The pensions tax Bill will let older people with defined contribution pensions withdraw their savings and spend them as they wish. No one will be required to buy an annuity. We all hope that any funds so withdrawn will not be included in the means test for publicly funded care provision. Can the Minister clarify the position regarding the non-inclusion of any cash withdrawn in the care fees means test?

The private pensions Bill will encourage people into new defined ambition group schemes, where members’ contributions are pooled and, rather than any form of annuitisation, the pension will be paid as income from the collective fund. These schemes are still a long way from the defined benefit guaranteed gold standard, as the payout on retirement remains uncertain. Critics complain of a loss of control for the individual investor. Others have warned that with DA schemes the benefits of scale are rather exaggerated. What is certain is that there are no guarantees—not even the certainty of a fixed income you get with an annuity.

How does such a scheme decide how much pension to pay each member? It would be obliged to maintain records of each individual entitlement, just as it would for conventional DC schemes. I hope the Government will be able to tell us where they anticipate any DA scheme operational savings will be made. Also, how do the Government propose to ensure take-up of the DA schemes, given the support for DC schemes implicit in auto-enrolment? DA relies on scale, but achieving scale may be challenging, given that DC schemes are now the main vehicle for the occupational pensions market. Who will provide the DA schemes? Perhaps we can also learn about that from the Government.

Bearing in mind the low level of financial capability in the UK, many commentators might argue that, for individuals to benefit from these new freedoms and minimise their exposure to risk, the degree of advice surrounding DA and DC schemes and pension fund transactions may need to be very extensive. If the Government agree, do they have any proposals as to who will provide and pay for such provision?

On this contradictory point, and underpinning the major emphasis on DC schemes, under the pensions tax Bill the Government want pension savers to have unrestricted access to the money in their DC schemes.
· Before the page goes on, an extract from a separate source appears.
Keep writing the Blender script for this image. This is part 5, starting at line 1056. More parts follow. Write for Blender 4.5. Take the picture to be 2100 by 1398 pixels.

This could not work with defined ambition pooled funds because no set sum of money is assigned to each member, who has no personal pot. Can the Minister clarify remarks attributed to the Government which imply that significant cash sums can indeed be withdrawn from DA schemes?

Finally, there is no mention of the coherence of DA schemes with care fees funding, which is very important, and the absence of a personal pot could make such compatibility difficult to achieve. How are the Government going to achieve that compatibility? I hope that the Minister can enlighten us.